Le politologue constate que la réunification par des individus interposés ne sert pas la démocratie. Selon lui, elle l’affaiblit plutôt.
Quelle analyse faites-vous par rapport à la polémique autour de la réunification des héritiers de Ndadaye ?
C’est un problème entre individus et non idéologique. Domitien Ndayizeye et Léonce Ngendakumana rivalisent leurs égo au détriment de leur parti Sahwanya Frodebu. Des intérêts personnels ou de groupe priment sur ceux du parti alors que ce dernier avait des atouts de se renforcer, une fois réunifié.
Quand vous parlez d’intérêts, à quoi faites-vous allusion ?
Au positionnement politique. La réunification signifie la redistribution des cartes à l’intérieur du parti qui va naître. Pour dire qu’après la formation d’un autre parti, les militants vont se partager les différents postes de responsabilité. Cela ne devrait pas constituer un problème.
L’important, c’est de savoir qui placer à tel poste en fonction de ses compétences et en fonction des futures élections. Il faut caser quelqu’un capable de mobiliser l’électorat afin d’équilibrer le système politique burundais.
Comment jugez-vous le cours de cette réunification ?

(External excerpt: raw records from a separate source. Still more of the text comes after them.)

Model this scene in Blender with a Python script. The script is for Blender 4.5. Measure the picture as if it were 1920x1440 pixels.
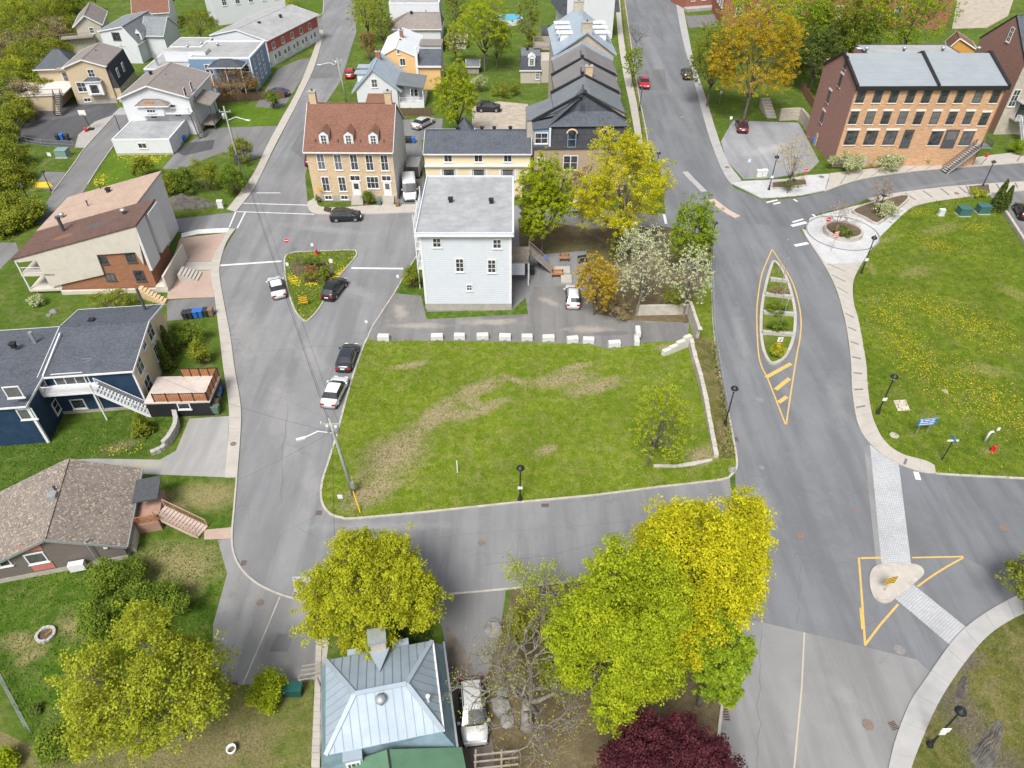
import bpy, math, random
import numpy as np
from mathutils import Vector, Matrix
for _o in list(bpy.data.objects): bpy.data.objects.remove(_o)
SC = bpy.context.scene; COL = SC.collection
R_ = math.radians
# ------------------------------------------------------------------ camera, sky, sun, exposure
F = 1331.0; CAMH = 51.0; PIT = R_(41.0)
sP, cP = math.sin(PIT), math.cos(PIT)
cam = bpy.data.cameras.new('camera'); camo = bpy.data.objects.new('camera', cam); COL.objects.link(camo)
cam.sensor_fit = 'HORIZONTAL'; cam.sensor_width = 36.0; cam.lens = 36.0*F/1920.0
cam.clip_start = 0.5; cam.clip_end = 4000
camo.location = (0, 0, CAMH); camo.rotation_euler = (math.pi/2-PIT, 0, 0)
SC.camera = camo
W = bpy.data.worlds.new('World'); SC.world = W; W.use_nodes = True
_n = W.node_tree.nodes; _l = W.node_tree.links
sky = _n.new('ShaderNodeTexSky'); sky.sky_type = 'NISHITA'; sky.sun_disc = False
sky.sun_elevation = R_(55); sky.sun_rotation = R_(200); sky.air_density = 1.0; sky.dust_density = 4.0; sky.ozone_density = 1.0
hs = _n.new('ShaderNodeHueSaturation'); hs.inputs['Saturation'].default_value = 0.42
_l.new(sky.outputs[0], hs.inputs['Color']); _l.new(hs.outputs[0], _n['Background'].inputs['Color'])
_n['Background'].inputs['Strength'].default_value = 0.10
sl = bpy.data.lights.new('sun', 'SUN'); sl.energy = 2.4; sl.angle = R_(20); sl.color = (1.0, 0.98, 0.945)
so = bpy.data.objects.new('sun', sl); COL.objects.link(so)
# sun stands behind the camera, a little to the left
_sd = Vector((math.sin(R_(200))*math.cos(R_(55)), math.cos(R_(200))*math.cos(R_(55)), math.sin(R_(55))))
so.rotation_euler = _sd.to_track_quat('Z', 'Y').to_euler()
SC.view_settings.view_transform = 'Standard'; SC.view_settings.look = 'None'
SC.view_settings.gamma = 1.0; SC.view_settings.exposure = 0.80
SC.view_settings.use_curve_mapping = False
SC.render.engine = 'CYCLES'; SC.render.resolution_x = 1024; SC.render.resolution_y = 768
SC.cycles.max_bounces = 4; SC.cycles.diffuse_bounces = 2; SC.cycles.glossy_bounces = 2; SC.cycles.transparent_max_bounces = 6
# ------------------------------------------------------------------ surveying helpers (photo point -> place)
def G(u, v, z=0.0):
    dx = (u-960.0)/F; k = (720.0-v)/F
    d = Vector((dx, cP+k*sP, -sP+k*cP)); t = (z-CAMH)/d.z
    return Vector((d.x*t, d.y*t, z))
def zrow(y, v):
    k = (720.0-v)/F
    return CAMH-y*(sP-k*cP)/(cP+k*sP)
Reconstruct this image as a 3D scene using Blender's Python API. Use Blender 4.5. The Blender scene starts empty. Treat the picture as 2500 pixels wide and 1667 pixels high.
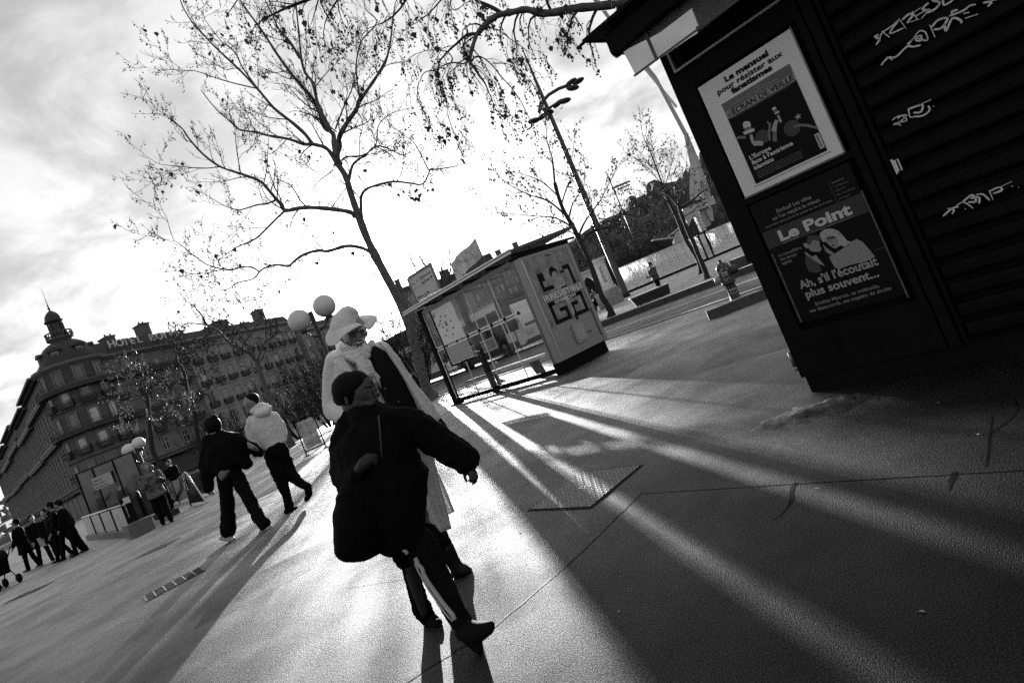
import bpy, math, random
import numpy as np
from mathutils import Vector, Matrix
random.seed(7)
SC = bpy.context.scene
COL = SC.collection
# ---------------------------------------------------------------- camera
CH = 1.2                                   # camera height, metres
FPX, ROLL, PITCH, CX, CY = 1403.9, math.radians(-22.49), math.radians(1.97), 1230.3, 761.1
_fw = np.array([0, math.cos(PITCH), math.sin(PITCH)]); _r = np.array([1., 0, 0]); _u = np.cross(_r, _fw)
_R = math.cos(ROLL)*_r + math.sin(ROLL)*_u
_U = -math.sin(ROLL)*_r + math.cos(ROLL)*_u
cam = bpy.data.cameras.new('camera'); camo = bpy.data.objects.new('camera', cam); COL.objects.link(camo)
camo.matrix_world = Matrix(((_R[0], _U[0], -_fw[0], 0), (_R[1], _U[1], -_fw[1], 0), (_R[2], _U[2], -_fw[2], CH), (0, 0, 0, 1)))
cam.sensor_width = 36; cam.lens = FPX/2500*36
cam.shift_x = (1250-CX)/2500; cam.shift_y = -(833.5-CY)/2500
cam.clip_start = .05; cam.clip_end = 5000
SC.camera = camo
# ---------------------------------------------------------------- light
SUN_AZ, SUN_EL = math.radians(-10.35), math.radians(9.2)
SKY_STRENGTH, SUN_POWER, EXPOSURE = .05, 5.0, 2.18
w = bpy.data.worlds.new('World'); SC.world = w; w.use_nodes = True
nt = w.node_tree; nt.nodes.clear()
def N(tree, typ, **kw):
    n = tree.nodes.new(typ)
    for k, v in kw.items():
        if hasattr(n, k): setattr(n, k, v)
        else: n.inputs[k].default_value = v
    return n
sky = N(nt, 'ShaderNodeTexSky', sky_type='NISHITA', sun_disc=False, sun_elevation=SUN_EL, sun_rotation=SUN_AZ, air_density=1.0, dust_density=2.0, ozone_density=1.0)
bw = N(nt, 'ShaderNodeRGBToBW'); nt.links.new(sky.outputs[0], bw.inputs[0])
ga = N(nt, 'ShaderNodeMath', operation='ADD'); nt.links.new(bw.outputs[0], ga.inputs[0]); ga.inputs[1].default_value = .9
gd = N(nt, 'ShaderNodeMath', operation='DIVIDE'); nt.links.new(bw.outputs[0], gd.inputs[0]); nt.links.new(ga.outputs[0], gd.inputs[1])
gm = N(nt, 'ShaderNodeMath', operation='MULTIPLY'); nt.links.new(gd.outputs[0], gm.inputs[0]); gm.inputs[1].default_value = 4.05   # thin high cloud evens the sky out
a1 = N(nt, 'ShaderNodeMath', operation='MULTIPLY_ADD'); nt.links.new(bw.outputs[0], a1.inputs[0]); a1.inputs[1].default_value = .012; a1.inputs[2].default_value = .06   # aureole round the sun
a2 = N(nt, 'ShaderNodeMath', operation='MULTIPLY_ADD'); nt.links.new(a1.outputs[0], a2.inputs[0]); nt.links.new(bw.outputs[0], a2.inputs[1]); nt.links.new(gm.outputs[0], a2.inputs[2]); gm = a2
tc = N(nt, 'ShaderNodeTexCoord')
sx = N(nt, 'ShaderNodeSeparateXYZ'); nt.links.new(tc.outputs['Generated'], sx.inputs[0])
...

En principe, elle devrait être pilotée par des structures politiques. Dans le système de fonctionnement de la démocratie au Burundi, il faut retenir deux logiques : la logique de situation et celle de nécessité. La logique de situation suppose le comportement des acteurs. Cette réunification répond donc à cette première logique dans la mesure où les acteurs, notamment le président Ndayizeye, sont dans la logique de se positionner d’une manière stratégique. Sous d’autres cieux, la démocratie est basée sur des principes et des valeurs reconnus universellement. Au Burundi, la démocratie est un bricolage politique. La réunification par des individus interposés ne sert pas la démocratie, elle l’affaiblit plutôt.
Et quelle est l’influence de ces deux personnalités sur l’électorat burundais ?
A travers les fonctions qu’ils ont occupées en tant que président de la République et président de l’Assemblée nationale, M. Ndayizeye et Dr Minani ont tissé des relations et détiennent des ressources symboliques. En outre, à tort ou à raison, ils sont considérés dans l’opinion publique comme étant les ténors de l’idéologie de Ndadaye pour la faire revivre. A partir du moment où ils se mettent ensemble, les membres des deux partis peuvent les suivre d’autant plus qu’ils ont une visibilité sur l’échiquier politique, comme en témoignent les déclarations du Dr Jean Minani lors, d’une descente sur terrain. La logique de la nécessité va alors embrayer sur celle des intérêts des acteurs. Ainsi, des gens peuvent suivre le tandem Ndayizeye-Minani pour former un parti qui pourrait se positionner et contrecarrer la toute puissance du parti Cndd-Fdd.
Qui profite de cette situation ?
D’une part, il y a l’acteur dominant aujourd’hui, le parti au pouvoir. D’autre part, ce sont ceux qui vont imposer la logique de réunification à l’intérieur, notamment le duo Minani et Ndayizeye.
Quelles peuvent être les conséquences ?
L’échec de l’intégration du Sahwanya Frodebu présidé par Léonce Ngendakumana se répercute sur la coalition ADC-Ikibiri en particulier. L’ADC s’affaiblit suite à cette situation au sein du parti qui la pilote. Il y a alors un sérieux problème quant à la construction de l’idéologie à enseigner aux militants, un problème de la collecte des fonds ainsi que le choix des personnes à mettre en avant.Quant à l’opposition politique burundaise, elle se divise de plus en plus, ce qui la fragilise.
Avez-vous des propositions comme voie de sortie ?
Dépasser ces égo serait une voie sûre pour créer un parti concurrentiel au parti au pouvoir. La réunification, c’est le seul moyen dont dispose le parti Sahwanya Frodebu pour se renforcer politiquement sur l’échiquier national.